> [BRIEF]:
Reproduce the entries shown below only from the line with "Model this scene" down to the line with "R = math.radians", keeping both end lines and copying each one exactly.

> [WORKING DATA]:
+---+
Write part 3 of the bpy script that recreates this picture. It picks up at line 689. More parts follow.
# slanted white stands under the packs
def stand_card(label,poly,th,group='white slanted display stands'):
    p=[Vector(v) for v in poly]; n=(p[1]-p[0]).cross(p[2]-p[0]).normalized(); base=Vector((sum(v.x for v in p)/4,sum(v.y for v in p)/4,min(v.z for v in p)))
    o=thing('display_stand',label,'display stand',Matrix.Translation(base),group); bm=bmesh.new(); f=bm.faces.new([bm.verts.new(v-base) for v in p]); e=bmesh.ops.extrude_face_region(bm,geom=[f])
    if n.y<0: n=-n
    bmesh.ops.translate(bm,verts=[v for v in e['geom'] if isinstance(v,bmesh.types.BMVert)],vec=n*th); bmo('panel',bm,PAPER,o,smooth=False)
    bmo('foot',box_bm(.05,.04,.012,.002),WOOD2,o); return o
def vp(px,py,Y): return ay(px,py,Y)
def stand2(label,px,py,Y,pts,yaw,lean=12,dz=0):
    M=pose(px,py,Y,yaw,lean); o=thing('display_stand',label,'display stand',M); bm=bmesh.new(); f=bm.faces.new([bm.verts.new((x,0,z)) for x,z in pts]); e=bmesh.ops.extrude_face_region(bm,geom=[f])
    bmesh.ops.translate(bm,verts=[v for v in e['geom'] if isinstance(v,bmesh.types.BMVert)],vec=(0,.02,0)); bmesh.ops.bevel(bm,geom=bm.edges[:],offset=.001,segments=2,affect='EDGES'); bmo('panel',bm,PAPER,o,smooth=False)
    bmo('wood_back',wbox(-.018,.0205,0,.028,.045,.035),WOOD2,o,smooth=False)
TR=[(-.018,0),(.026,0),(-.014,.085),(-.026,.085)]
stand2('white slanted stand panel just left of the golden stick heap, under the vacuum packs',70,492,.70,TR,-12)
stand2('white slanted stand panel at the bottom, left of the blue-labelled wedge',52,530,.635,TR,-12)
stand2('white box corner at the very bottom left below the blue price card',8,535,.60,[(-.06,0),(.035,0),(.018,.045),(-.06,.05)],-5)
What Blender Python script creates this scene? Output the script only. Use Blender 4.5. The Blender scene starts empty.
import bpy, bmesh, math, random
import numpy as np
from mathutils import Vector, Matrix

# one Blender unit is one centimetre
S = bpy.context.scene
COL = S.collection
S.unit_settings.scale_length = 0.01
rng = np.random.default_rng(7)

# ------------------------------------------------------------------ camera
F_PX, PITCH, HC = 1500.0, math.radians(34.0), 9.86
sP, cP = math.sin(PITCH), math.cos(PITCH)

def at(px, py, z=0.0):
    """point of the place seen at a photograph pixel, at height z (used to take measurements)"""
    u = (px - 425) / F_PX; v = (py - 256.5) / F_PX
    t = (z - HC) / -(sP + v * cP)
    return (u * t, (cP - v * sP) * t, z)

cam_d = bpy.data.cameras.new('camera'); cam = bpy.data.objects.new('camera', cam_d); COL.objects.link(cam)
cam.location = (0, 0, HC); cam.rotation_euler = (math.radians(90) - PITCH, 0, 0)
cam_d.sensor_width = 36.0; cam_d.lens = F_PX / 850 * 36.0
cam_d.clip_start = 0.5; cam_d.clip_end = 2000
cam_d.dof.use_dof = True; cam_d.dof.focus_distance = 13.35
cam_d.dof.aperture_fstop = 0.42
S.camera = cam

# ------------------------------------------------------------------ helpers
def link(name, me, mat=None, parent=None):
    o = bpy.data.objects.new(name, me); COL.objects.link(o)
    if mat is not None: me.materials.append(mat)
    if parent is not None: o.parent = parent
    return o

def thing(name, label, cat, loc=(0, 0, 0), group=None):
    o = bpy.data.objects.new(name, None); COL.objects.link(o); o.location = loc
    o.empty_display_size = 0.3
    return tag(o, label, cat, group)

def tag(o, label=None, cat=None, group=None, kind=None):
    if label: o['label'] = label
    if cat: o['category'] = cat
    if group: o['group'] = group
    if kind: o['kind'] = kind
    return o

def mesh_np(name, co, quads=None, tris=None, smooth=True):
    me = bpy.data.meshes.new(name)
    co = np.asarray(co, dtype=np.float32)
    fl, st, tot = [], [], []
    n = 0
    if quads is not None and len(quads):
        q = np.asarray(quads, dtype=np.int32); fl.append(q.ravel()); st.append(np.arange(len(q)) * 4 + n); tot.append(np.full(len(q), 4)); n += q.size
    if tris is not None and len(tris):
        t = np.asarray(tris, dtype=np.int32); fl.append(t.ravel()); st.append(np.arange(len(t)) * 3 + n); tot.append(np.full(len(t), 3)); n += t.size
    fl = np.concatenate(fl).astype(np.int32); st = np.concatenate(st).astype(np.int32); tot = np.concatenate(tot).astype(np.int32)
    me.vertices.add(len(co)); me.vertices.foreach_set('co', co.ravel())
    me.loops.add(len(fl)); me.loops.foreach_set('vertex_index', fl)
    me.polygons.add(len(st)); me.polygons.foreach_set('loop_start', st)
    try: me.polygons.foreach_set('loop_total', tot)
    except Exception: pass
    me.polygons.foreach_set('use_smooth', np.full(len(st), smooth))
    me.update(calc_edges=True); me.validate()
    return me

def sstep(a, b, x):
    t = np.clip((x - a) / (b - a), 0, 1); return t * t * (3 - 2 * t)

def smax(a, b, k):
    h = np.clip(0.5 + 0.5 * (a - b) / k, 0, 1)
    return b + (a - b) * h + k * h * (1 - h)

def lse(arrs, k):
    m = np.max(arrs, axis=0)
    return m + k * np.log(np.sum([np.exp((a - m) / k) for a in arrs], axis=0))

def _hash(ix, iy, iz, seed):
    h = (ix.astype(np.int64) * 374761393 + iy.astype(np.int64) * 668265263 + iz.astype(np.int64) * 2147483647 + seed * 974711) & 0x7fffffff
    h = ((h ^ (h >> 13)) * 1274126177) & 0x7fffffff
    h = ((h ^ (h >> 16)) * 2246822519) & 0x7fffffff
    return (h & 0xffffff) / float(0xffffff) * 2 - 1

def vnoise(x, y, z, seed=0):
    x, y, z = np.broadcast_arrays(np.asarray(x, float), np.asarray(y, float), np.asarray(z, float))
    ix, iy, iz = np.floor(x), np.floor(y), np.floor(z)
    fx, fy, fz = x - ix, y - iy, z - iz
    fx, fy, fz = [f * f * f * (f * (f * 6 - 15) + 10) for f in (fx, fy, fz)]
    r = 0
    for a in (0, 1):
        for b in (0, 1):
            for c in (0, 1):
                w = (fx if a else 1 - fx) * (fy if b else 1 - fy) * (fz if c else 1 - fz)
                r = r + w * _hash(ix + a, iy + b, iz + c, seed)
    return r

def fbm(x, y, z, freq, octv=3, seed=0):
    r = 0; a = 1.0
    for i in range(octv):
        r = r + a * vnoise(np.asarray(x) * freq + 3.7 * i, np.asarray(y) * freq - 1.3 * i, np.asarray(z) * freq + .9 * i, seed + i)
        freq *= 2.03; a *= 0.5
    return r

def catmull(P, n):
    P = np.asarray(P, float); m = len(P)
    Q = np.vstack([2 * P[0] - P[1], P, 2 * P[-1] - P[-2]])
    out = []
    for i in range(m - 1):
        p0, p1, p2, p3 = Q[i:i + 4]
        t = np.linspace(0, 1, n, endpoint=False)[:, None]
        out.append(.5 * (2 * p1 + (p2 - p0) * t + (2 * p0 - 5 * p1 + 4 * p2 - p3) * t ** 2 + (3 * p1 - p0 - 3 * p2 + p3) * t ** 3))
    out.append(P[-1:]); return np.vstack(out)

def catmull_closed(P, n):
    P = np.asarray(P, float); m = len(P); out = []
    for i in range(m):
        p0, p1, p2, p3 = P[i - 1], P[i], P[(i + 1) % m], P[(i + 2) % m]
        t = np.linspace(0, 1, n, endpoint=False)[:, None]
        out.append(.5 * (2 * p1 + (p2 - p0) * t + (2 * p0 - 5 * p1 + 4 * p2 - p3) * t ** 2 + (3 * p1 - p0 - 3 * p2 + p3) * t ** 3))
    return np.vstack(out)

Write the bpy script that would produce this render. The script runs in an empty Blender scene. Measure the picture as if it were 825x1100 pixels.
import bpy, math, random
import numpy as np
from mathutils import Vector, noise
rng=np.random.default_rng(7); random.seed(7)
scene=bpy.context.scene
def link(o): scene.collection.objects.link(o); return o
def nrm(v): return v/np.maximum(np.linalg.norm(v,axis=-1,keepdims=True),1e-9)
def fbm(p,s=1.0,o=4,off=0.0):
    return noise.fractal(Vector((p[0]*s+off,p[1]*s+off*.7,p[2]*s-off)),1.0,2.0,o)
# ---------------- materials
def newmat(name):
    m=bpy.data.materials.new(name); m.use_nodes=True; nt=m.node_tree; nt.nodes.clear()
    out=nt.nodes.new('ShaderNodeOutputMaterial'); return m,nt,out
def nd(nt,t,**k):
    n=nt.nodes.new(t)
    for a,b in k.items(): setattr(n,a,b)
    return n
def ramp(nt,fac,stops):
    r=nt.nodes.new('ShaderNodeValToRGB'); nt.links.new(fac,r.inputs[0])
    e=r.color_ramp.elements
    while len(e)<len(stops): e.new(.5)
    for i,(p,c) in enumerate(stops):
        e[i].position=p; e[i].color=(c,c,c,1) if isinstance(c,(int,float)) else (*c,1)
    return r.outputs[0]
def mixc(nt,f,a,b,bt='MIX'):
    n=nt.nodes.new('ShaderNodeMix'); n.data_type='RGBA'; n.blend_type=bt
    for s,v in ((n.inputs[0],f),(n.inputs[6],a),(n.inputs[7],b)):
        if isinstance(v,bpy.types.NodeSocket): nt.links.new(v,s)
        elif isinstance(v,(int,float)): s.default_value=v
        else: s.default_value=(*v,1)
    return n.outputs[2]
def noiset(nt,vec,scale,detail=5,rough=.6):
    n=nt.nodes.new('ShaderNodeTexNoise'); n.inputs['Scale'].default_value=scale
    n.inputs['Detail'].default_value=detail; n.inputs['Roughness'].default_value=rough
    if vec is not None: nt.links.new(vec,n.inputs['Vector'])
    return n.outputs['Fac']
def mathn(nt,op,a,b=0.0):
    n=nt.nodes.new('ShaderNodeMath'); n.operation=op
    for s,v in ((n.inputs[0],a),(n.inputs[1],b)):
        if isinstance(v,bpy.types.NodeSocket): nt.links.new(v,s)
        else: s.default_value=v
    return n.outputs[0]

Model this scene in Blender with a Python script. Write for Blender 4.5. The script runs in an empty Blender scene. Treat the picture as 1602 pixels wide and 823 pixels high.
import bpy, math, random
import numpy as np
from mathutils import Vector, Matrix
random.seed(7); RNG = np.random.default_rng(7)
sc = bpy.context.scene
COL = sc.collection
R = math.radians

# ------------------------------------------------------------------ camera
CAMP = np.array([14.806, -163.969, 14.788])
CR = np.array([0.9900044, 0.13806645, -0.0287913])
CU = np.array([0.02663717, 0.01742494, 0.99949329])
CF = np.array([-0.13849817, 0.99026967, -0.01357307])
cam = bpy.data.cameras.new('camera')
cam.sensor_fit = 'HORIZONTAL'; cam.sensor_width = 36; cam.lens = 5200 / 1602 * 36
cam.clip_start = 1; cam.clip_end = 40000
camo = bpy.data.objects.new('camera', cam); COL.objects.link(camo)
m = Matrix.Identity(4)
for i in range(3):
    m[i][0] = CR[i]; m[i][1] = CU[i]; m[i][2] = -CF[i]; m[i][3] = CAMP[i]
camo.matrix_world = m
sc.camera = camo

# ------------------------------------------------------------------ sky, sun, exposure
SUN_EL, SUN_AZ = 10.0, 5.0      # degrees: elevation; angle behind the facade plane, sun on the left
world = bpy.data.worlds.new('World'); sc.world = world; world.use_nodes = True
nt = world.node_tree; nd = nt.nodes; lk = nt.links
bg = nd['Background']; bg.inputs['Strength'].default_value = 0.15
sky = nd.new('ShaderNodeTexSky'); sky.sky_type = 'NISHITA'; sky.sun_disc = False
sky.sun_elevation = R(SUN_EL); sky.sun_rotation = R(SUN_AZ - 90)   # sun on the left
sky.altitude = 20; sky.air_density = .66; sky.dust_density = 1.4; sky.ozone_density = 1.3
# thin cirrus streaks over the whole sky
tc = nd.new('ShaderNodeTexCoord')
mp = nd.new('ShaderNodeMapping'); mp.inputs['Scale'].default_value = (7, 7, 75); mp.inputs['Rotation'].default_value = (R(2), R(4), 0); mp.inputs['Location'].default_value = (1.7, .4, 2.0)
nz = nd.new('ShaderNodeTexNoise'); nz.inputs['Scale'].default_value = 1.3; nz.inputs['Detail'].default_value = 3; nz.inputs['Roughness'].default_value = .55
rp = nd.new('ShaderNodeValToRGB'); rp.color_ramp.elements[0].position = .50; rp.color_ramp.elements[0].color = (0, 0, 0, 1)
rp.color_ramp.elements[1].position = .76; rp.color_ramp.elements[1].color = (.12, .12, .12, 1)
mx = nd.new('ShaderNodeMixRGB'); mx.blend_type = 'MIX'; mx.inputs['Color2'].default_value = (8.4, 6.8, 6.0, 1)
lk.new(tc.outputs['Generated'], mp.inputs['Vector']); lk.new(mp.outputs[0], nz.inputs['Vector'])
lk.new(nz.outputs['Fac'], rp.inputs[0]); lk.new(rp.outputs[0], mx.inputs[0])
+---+
> [FINISHED EXERCISE]:
Model this scene in Blender with a Python script. Write for Blender 4.5. The script runs in an empty Blender scene. Treat the picture as 1602 pixels wide and 823 pixels high.
import bpy, math, random
import numpy as np
from mathutils import Vector, Matrix
random.seed(7); RNG = np.random.default_rng(7)
sc = bpy.context.scene
COL = sc.collection
R = math.radians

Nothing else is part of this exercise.